*Available records*
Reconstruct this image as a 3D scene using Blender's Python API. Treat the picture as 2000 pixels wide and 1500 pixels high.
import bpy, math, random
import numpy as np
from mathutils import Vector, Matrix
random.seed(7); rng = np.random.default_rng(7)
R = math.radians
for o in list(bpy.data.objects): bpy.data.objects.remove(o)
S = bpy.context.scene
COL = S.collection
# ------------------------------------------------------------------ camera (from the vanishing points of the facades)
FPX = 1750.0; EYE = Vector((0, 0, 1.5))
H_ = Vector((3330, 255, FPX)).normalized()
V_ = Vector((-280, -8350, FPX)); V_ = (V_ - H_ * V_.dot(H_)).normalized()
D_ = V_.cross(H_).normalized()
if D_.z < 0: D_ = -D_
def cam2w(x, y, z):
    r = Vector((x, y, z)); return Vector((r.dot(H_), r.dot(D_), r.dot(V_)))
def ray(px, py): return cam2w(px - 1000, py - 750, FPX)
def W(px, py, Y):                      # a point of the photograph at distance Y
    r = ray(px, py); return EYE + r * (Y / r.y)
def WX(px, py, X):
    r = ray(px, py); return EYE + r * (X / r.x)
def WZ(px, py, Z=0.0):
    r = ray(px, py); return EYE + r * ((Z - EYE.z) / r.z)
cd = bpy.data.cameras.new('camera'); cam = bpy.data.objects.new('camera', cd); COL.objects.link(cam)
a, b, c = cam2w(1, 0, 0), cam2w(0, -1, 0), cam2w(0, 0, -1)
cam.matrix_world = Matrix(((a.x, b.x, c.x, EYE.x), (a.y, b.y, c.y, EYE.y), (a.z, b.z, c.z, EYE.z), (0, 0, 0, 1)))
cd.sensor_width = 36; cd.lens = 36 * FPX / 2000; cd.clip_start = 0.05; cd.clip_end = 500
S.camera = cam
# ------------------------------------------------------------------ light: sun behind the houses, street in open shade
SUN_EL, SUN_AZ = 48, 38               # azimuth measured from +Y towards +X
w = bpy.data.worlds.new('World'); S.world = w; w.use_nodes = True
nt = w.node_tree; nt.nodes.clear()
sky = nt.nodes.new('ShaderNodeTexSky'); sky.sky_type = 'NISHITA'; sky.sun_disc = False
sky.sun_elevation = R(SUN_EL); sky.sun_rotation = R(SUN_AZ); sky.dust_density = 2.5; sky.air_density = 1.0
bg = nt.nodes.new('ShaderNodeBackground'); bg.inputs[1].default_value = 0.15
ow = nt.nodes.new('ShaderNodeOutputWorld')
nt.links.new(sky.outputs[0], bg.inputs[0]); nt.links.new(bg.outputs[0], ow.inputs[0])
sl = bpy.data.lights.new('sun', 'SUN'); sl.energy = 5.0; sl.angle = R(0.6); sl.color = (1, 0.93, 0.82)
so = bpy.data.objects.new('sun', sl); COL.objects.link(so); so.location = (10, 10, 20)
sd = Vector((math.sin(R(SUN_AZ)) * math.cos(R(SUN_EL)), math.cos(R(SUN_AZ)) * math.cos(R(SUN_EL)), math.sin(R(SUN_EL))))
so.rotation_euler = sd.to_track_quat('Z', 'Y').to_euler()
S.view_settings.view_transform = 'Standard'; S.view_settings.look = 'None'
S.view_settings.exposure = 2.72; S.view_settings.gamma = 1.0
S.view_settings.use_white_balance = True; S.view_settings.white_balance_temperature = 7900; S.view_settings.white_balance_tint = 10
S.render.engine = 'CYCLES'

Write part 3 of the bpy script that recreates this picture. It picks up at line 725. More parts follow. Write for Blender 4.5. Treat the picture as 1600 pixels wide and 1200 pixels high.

*Problem to solve*
Review the material and copy each line in which the word "wide" appears.

*Correct output*
Reconstruct this image as a 3D scene using Blender's Python API. Treat the picture as 2000 pixels wide and 1500 pixels high.
Write part 3 of the bpy script that recreates this picture. It picks up at line 725. More parts follow. Write for Blender 4.5. Treat the picture as 1600 pixels wide and 1200 pixels high.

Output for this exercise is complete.